News
Renewed EU and union pressure to resurrect the draft Agency Workers Directive could jeopardise up to 250,000 UK temporary placements, the Confederation of British Industry (CBI) says.
The draft Directive proposes putting agency workers on an equal footing with permanent staff after six weeks on an assignment. This, says the CBI, would reduce the key benefit of flexibility such workers offer to firms, undermining the incentive to employ them. EU government officials meet this week to discuss a Portuguese Presidency paper, which proposes ways to resurrect the Directive.
The 2007 CBI/Pertemps annual employment trends survey of over 500 firms, which between them employ 1.1 million staff, shows that at any time 3% of employees are temporary.

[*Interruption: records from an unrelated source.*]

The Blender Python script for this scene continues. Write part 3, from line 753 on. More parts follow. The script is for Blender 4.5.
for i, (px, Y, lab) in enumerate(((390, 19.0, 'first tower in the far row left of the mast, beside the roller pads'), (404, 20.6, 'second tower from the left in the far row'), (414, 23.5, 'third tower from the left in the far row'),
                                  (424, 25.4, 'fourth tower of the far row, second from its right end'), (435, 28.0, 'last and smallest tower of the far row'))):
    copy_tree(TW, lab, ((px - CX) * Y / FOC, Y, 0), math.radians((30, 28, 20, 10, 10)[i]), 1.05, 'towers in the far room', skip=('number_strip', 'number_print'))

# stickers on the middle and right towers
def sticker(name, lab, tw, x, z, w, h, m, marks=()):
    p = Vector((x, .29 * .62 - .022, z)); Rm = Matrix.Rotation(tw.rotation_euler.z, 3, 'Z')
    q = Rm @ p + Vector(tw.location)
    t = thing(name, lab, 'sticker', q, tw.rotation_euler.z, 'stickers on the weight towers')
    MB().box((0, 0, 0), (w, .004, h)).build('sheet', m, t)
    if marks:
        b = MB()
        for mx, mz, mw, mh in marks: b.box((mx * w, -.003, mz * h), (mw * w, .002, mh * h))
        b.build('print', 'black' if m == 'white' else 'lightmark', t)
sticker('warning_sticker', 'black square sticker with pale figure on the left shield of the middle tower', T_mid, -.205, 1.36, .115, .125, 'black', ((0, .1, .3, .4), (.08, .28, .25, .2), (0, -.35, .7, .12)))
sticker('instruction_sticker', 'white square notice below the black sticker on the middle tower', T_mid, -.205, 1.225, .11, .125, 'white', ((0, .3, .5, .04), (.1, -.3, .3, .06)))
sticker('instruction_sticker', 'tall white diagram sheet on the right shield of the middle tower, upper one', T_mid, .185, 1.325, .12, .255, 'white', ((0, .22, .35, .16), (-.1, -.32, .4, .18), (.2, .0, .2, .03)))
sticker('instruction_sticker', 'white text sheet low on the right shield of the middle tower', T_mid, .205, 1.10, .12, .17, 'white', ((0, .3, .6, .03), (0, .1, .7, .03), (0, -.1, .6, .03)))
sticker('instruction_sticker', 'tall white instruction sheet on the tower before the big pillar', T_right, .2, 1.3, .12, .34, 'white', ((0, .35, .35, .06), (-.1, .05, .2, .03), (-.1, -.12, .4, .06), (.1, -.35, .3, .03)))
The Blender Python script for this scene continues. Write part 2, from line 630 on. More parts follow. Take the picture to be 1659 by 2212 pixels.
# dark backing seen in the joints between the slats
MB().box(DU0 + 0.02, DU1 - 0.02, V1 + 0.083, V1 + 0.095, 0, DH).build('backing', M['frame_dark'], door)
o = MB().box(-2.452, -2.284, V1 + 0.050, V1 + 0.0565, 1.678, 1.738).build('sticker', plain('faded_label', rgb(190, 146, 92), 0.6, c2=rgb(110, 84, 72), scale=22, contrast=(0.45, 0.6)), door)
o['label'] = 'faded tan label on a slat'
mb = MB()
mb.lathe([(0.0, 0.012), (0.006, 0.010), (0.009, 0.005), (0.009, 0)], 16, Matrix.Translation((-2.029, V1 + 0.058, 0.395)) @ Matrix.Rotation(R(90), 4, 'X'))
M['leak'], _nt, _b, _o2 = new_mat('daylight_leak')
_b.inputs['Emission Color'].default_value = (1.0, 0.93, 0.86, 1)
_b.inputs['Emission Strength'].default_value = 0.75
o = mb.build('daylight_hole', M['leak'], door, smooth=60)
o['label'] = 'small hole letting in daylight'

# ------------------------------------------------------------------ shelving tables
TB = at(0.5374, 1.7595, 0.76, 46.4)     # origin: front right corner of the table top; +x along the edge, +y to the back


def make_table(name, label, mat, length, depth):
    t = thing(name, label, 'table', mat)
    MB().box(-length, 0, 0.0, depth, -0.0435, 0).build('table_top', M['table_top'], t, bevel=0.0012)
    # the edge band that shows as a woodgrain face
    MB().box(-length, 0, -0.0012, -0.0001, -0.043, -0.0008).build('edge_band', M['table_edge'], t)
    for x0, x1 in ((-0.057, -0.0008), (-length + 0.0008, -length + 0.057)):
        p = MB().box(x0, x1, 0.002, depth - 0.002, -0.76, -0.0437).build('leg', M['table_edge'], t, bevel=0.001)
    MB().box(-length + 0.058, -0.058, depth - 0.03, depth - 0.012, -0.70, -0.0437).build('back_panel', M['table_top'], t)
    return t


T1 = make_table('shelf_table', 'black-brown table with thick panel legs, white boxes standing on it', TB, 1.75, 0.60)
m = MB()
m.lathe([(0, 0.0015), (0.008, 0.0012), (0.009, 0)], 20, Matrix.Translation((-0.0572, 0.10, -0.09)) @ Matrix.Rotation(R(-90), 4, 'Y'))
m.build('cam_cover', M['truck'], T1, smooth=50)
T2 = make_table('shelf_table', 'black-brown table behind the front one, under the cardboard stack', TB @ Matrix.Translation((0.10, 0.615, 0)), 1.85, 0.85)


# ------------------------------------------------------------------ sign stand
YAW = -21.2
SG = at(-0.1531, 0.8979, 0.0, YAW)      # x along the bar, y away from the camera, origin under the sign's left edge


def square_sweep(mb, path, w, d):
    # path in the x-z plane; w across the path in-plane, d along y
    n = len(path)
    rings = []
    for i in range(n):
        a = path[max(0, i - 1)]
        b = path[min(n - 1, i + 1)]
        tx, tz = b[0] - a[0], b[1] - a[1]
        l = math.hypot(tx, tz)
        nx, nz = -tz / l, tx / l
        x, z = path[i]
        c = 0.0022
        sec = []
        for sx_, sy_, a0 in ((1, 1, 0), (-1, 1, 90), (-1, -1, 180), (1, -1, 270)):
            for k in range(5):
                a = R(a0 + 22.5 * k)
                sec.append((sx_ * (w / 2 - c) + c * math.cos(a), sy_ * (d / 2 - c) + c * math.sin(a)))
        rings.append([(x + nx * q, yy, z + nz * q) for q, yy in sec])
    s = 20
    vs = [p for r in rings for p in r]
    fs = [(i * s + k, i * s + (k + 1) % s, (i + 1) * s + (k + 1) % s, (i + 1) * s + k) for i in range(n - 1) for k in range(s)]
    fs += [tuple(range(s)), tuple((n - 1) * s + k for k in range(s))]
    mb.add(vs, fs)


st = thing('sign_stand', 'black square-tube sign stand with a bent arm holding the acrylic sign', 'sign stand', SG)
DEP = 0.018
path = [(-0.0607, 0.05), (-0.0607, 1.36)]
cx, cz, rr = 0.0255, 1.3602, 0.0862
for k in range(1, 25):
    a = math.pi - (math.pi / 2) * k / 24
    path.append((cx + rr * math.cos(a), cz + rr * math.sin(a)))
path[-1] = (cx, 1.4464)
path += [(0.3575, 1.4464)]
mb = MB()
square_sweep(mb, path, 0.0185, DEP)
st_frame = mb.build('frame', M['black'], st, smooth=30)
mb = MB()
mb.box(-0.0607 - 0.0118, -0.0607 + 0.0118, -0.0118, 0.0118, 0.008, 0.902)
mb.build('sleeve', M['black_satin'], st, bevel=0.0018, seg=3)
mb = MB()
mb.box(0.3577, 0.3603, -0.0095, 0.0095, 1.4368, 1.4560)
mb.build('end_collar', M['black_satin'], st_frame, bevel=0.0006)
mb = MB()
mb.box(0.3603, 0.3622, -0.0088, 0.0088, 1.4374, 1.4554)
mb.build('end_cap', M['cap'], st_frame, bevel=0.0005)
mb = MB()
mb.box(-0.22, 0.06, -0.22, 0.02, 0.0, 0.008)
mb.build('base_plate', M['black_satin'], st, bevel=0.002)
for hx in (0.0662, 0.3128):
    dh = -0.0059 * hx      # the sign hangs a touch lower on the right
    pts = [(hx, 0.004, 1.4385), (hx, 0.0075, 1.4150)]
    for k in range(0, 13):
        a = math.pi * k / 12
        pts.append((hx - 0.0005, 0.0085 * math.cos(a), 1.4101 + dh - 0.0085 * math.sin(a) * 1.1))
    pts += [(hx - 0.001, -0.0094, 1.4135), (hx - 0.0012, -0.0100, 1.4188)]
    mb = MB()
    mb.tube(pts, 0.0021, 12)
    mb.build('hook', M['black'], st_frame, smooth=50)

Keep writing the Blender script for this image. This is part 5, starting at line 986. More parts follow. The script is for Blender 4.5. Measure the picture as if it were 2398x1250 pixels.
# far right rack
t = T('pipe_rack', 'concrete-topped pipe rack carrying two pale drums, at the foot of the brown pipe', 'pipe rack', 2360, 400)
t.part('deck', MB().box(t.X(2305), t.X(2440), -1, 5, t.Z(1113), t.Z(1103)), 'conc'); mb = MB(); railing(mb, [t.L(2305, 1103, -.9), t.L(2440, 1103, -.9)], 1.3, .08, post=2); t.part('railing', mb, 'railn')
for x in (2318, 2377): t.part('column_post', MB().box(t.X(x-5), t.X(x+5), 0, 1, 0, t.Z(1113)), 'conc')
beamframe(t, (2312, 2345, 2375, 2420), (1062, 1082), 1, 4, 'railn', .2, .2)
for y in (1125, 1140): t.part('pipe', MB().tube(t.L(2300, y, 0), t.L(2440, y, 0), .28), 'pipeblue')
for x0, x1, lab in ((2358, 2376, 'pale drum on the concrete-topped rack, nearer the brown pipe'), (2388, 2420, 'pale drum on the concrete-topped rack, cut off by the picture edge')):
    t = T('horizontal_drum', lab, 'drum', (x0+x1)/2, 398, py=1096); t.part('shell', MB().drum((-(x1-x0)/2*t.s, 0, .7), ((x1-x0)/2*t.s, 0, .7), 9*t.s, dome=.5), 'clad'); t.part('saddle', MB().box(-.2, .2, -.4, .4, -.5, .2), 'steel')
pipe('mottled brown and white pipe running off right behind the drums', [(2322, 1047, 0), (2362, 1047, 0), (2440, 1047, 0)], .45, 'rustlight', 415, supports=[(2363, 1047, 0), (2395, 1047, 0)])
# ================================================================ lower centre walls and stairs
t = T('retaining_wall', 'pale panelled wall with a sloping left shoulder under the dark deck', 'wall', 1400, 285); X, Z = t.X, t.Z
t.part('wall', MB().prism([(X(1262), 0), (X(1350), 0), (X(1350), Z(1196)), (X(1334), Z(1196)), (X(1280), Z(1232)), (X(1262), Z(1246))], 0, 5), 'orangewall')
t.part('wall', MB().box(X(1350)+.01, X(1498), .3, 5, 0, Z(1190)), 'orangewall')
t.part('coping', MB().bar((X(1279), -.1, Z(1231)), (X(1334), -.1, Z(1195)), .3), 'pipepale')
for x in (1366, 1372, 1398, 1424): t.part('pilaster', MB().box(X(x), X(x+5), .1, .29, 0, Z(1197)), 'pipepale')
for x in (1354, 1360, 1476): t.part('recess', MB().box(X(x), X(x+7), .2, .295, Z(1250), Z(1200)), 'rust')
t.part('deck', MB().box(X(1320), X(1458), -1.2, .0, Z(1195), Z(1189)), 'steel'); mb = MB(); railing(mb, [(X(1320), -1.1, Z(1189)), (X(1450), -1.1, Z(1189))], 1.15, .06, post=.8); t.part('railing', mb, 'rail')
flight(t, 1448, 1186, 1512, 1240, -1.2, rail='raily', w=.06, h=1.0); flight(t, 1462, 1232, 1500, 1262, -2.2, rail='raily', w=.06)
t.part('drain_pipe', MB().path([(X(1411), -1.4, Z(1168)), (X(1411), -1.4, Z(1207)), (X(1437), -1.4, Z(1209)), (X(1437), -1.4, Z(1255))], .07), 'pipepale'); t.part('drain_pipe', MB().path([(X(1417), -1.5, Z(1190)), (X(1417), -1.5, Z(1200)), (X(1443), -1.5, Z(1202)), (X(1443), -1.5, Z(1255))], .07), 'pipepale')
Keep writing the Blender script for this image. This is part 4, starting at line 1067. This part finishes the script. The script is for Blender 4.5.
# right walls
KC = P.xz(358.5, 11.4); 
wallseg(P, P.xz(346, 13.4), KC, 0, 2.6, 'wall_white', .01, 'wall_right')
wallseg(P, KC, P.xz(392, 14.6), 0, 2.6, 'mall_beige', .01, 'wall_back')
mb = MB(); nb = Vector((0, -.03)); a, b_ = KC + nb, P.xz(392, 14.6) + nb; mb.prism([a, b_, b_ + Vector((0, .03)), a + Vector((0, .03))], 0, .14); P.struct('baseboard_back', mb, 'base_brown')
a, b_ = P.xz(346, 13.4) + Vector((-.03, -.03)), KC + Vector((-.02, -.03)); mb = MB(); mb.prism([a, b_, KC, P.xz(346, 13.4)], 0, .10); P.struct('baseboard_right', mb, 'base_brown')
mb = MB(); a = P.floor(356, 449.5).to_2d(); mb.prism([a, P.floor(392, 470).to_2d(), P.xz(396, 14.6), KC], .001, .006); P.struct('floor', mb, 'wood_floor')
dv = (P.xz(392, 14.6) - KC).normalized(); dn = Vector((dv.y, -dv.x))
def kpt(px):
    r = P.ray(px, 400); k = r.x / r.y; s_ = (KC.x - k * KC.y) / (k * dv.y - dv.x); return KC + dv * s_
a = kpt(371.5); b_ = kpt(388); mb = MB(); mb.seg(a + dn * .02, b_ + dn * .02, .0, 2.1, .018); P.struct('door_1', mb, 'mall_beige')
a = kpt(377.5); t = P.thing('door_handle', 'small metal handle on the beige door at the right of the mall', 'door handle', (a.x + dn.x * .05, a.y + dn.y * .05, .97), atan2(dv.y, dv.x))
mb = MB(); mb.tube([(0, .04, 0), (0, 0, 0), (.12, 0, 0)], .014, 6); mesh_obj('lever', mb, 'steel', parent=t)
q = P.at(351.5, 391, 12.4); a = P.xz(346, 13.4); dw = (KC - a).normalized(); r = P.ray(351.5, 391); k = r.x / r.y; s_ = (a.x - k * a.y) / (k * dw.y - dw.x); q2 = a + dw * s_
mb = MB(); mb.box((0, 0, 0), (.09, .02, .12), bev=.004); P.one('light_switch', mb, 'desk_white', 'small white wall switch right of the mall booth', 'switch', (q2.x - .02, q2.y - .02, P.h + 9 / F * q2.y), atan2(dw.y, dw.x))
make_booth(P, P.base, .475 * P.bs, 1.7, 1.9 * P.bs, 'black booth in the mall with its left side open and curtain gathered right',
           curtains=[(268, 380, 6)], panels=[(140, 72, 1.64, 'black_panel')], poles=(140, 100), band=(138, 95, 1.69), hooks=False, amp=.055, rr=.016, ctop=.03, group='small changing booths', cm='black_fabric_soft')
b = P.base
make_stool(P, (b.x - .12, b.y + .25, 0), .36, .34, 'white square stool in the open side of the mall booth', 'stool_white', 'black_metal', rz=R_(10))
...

However, 58% of employers said such a law would lead to a “significant” cut in the use of temporary workers. Of the firms surveyed, 62% said the Directive in its current form would damage flexibility, 65% believed it would significantly increase costs and 58% said it would mean additional bureaucracy. The CBI’s deputy director-general, John Cridland, says: “As proposed, the Directive would seriously undermine the flexibility that temps offer to firms, hurting the economy and making them far more likely to rely on overtime flexibility from existing workers instead.”
The survey also reveals that 95% of employers are offering at least one form of flexible working practice. The most dramatic increase has been in teleworking—staff working on the move or from home—which is now offered by almost half (46%) of employers, four times as many as in 2004 (11%).